I am sure some of you heard about a company that was going to be the end all, be all of storage. It was called Terastor and was funded by some industry heavyweights to the tune of over half a billion dollars. In 1998 they were going to produce a 10 GB read/write optical disk that could write at 15 MB/sec and would soon follow with 20 GB and 100 GB disks by 2000, if my memory is correct.

As you can imagine, they failed, as did a number of other companies that were trying to develop optical technology, both tape and read/write CDs. DVD is a consumer product making some inroads to the computer storage market, but this is still a consumer product with different specifications than are required for long-term data storage.

Meanwhile, disk density has been steadily increasing every 18-24 months at about two times increase. I remember 4 GB drives in 1995, with 9 GB in 1996, then 18 GB in 1998, and now with Fibre Channel, 36 GB, 72 GB, 143 GB all spinning at 15K RPMs, and 180 GB spinning at 10K RPMs.

When will we see 283 GB drives or 360 GB drives? The trend for density doubling seems to be taking longer. Yes, every few months we hear claims of laboratories increasing disk density, but moving things from the laboratory to the production lines often takes a long time.

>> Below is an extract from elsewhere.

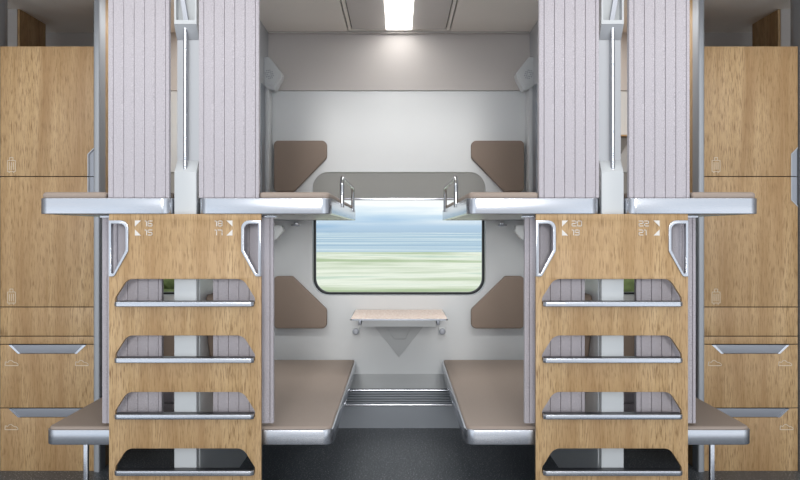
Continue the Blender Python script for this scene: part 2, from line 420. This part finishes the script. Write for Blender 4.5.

Another area that has yet to catch up is software protocols. The SCSI standard was designed around 32-bit processing, hence the "Small" in SCSI. SCSI is limited to 2 terabyte LUNs, which will become a problem with 283 GB drives, as for RAID-5 8+1, that would be 2.2 TB. And with 360 GB drives you are over the limit with a 6+1 RAID-5 configuration. The standard will change, but how soon will the server and storage vendors adopt the new standard, and how soon will you be able to upgrade your server software to support the change?